Côté syndicats, les interprétations divergent et les fossés se creusent. Le conflit entre les négociateurs et les opposants prolonge le scénario du débat sur les retraites. Pour les représentants de la CFTC, ce compromis, quoique imparfait, « a permis de sauver le régime des intermittents ». Ce n'est absolument pas le point de vue de Jean Voirin, secrétaire général de la fédération des syndicats CGT du spectacle (majoritaires dans le spectacle vivant) selon lequel « le rétrécissement des conditions d'entrée va se traduire par l'éviction de 30 % des allocataires ». À son appel, et à peine l'accord signé, le mot d'ordre de la mobilisation est lancé, des manifestations s'improvisent dans toutes les villes et la menace de sévères perturbations plane sur les Festivals d'Aix et d'Avignon.

Les intermittents dénoncent l'« erreur de cible ». En effet, depuis une dizaine d'années, les chaînes de télévisons et les grandes stations radio, mais surtout les productions audiovisuelles privées, ont abusivement sollicité ce statut pour leurs salariés de grille : infractions à la législation des CDD, petits arrangements internes sur le dos de l'UNEDIC en déclarant quinze jours un salarié qui a travaillé le mois. C'est ainsi qu'on trouve des intermittents embauchés depuis vingt ans pour la même chaîne et que des sociétés comme Disney ou Canal + ont dû, dans les années 1990, rendre des comptes et requalifier certains de leurs contrats. La moralisation est en marche sur les grandes chaînes de télévision. Le président de France Télévision, Marc Tessier, s'est engagé à plus de transparence pour 2004 dans un courrier au ministre de Culture, Jean-Jacques Aillagon.
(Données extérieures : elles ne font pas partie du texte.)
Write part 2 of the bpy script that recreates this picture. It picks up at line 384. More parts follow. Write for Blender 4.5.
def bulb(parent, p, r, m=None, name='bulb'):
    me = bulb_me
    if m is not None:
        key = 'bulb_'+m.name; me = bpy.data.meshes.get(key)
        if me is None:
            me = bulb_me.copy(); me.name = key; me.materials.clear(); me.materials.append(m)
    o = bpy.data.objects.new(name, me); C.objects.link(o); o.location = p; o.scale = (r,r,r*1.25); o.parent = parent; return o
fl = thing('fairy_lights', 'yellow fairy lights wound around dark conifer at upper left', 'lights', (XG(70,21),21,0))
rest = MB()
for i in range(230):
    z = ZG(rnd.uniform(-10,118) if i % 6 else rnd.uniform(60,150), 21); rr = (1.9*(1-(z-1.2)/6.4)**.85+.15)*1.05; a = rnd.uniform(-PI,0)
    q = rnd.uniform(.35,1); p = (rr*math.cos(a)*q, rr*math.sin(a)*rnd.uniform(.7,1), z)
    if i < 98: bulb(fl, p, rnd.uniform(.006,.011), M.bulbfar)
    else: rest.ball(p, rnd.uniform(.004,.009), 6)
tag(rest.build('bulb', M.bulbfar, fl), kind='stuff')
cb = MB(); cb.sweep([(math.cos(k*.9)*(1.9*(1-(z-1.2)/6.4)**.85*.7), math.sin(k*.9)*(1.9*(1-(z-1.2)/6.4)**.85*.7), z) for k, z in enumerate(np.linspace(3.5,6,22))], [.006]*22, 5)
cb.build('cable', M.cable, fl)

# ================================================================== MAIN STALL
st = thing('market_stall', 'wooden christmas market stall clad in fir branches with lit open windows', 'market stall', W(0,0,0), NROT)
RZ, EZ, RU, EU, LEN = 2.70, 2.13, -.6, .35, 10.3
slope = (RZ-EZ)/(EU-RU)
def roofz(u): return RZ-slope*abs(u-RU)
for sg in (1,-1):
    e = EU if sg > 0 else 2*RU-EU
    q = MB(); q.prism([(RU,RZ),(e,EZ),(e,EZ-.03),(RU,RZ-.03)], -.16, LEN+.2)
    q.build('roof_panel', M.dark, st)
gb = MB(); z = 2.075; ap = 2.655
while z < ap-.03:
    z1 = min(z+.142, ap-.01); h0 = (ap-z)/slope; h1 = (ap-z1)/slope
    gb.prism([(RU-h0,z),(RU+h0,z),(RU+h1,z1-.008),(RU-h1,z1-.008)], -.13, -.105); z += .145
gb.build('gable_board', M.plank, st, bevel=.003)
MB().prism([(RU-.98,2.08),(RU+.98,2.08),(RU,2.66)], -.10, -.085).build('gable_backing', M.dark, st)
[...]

Les regards convergent vers Avignon

En menaçant de faire grève pendant les festivals d'été, les intermittents entendent démontrer qu'ils occupent une place de choix dans la vie économique. La première manifestation touchée est le Festival Montpellier Danse, dont le directeur annonce le 29 juin l'annulation de l'événement, suivi par ses collègues du Festival de Marseille et des Tombées de la nuit de Rennes. Dès lors, tous les regards se tournent vers Avignon, festival le plus emblématique qui doit s'ouvrir le 8 juillet. Le 7, un manifeste, signé par 1 109 réalisateurs, techniciens, comédiens, appelle l'État à sauver le régime des intermittents. Certaines personnalités se distinguent par leur opposition au mouvement, comme Patrice Chéreau qui s'interroge en esthète : « Comment peut-on renoncer à jouer ? Les rues sont envahies par le silence et la mort, comme partout où des festivals ont été annulés. » Finalement après les Francofolies de La Rochelle, les Festivals d'Aix et d'Avignon sont annulés le 10 juillet par leurs responsables. Une première pour Avignon depuis sa création en 1947. À Aix, alors que le rideau retombe sur une Traviata chahutée par des sifflets et des pétards, Stéphane Lissner décide qu'il « n'était pas acceptable de continuer ». En Avignon, ce devait être la journée de l'ouverture du « off », mais dès 17 heures un cortège de plusieurs milliers de personnes défile sous la banderole : « la mort dans l'âme ». Puis vient l'heure de l'assemblée générale, au cours de laquelle 600 artistes et techniciens du « in » se prononcent majoritairement pour la reconduction de la grève. Le 10 juillet, Bernard Faivre d'Arcier reprend le mot d'ordre de la manifestation gréviste, expliquant qu'il clôt le festival « la mort dans l'âme ». Alors que MEDEF et CGT se renvoient la balle des responsabilités, déjà on s'interroge sur la survie des festivals annulés. De son côté, le gouvernement ne fléchit pas. En Avignon, alors que la direction du festival chiffre les pertes à plus de deux millions d'euros, la municipalité s'engage à dégager une subvention exceptionnelle. Le Premier ministre Jean-Pierre Raffarin annonce la mise en place d'un programme national pour la pérennité des festivals et la création d'un Conseil national de l'emploi culturel. Ce que confirme Jacques Chirac dans son discours du 14 juillet : l'accord sera agréé – le 8 août – et appliqué à partir du 1er janvier 2004. Dès septembre, la mobilisation change de ton, privilégiant les actions ponctuelles et ciblées.